95 people reported dead amid floods in Spain. Image: Euronews
(The Post News)– On Wednesday, Spain braced for a heavier toll after 95 people died in flash floods that launched muddy waters through towns, tossed cars, and wreaked transport havoc. Three days of official mourning were scheduled to begin on Thursday, and rescuers were expected to discover additional bodies in the European nation’s deadliest disaster in over 50 years.
In neighboring Castilla-La Manch, two people have been reported dead and another one in Andalusia in the south. According to Angel Victor Torres, government minister, the death toll is most likely to rise due to the many missing people. Carlos Mazon, head of the Valencia region, told reporters from TVE that there were no longer people to save from roofs or terraces through aerial means. Mazon also said that emergency services had deployed over 200 rescues on the ground and 70 aerial evacuations throughout the day.
AEMET, Spain’s weather service, has recorded 491mm of rain in just eight hours on Tuesday in the town of Chiva, which is west of Valencia. This amount of rain is said to be equivalent to a year’s worth of rain. Mazon says that damage to telephone networks and flooded roads was hampering efforts to reach stricken communities in the Valencia region, but rescuers’ access to all urban hubs was restored by Wednesday evening.
According to energy company Iberdola, at least 155 000 homes were without power in Valencia, but it has dispatched 500 workers to restore power in the region. Authorities in Valencia had announced that survivors are being sheltered in temporary accommodation like fire stations. Rail and air transport are reported to remain severely interrupted, and rail infrastructure authority Adif has announced that the high-speed line between Valencia and Madrid will be suspended for at least the next four days.
The remaining red alerts were removed in the evening by AEMET, despite some downpours that are expected to continue. Scientists have warned that extreme weather events like storms are intensifying, lasting longer, and having a more frequent occurrence due to human-induced climate change.

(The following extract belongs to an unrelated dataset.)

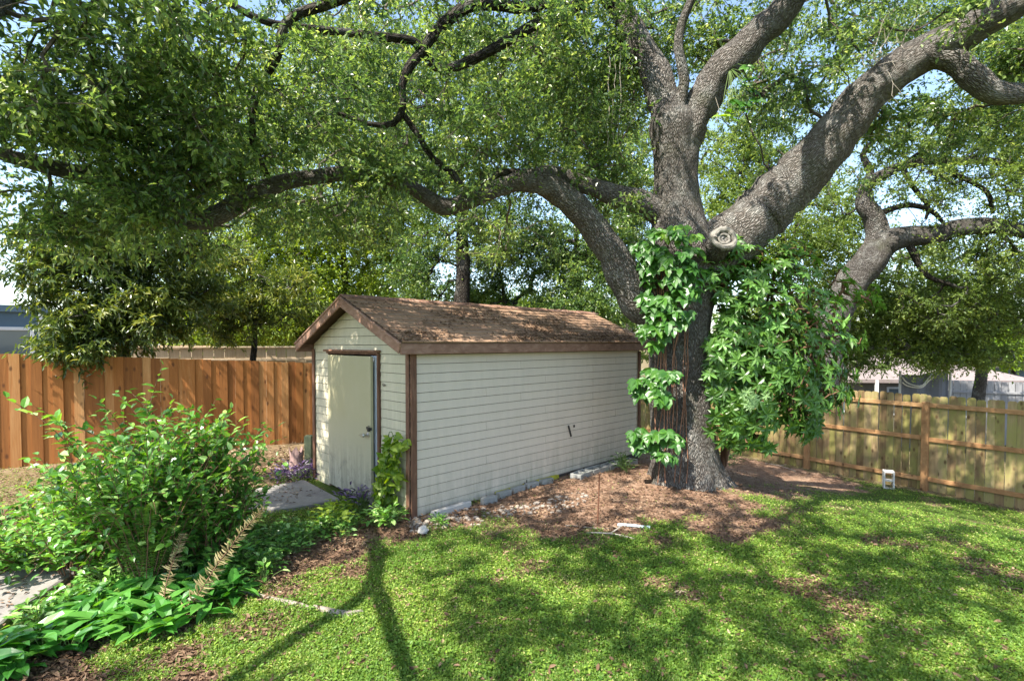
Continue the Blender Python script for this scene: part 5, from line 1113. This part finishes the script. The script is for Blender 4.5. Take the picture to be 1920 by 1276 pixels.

A senior lecturer in environmental systems at Britain’s Open University, Leslie Mabon, says that these extremes can overwhelm the ability of existing defenses and contingency plans to cope, even in a relatively wealthy country like Spain. Hydrology professor at the University of Reading, Hannah Cloke, states that the heavy death toll came after warning for extreme rainfall, which suggests the flood alert system in Valencia failed.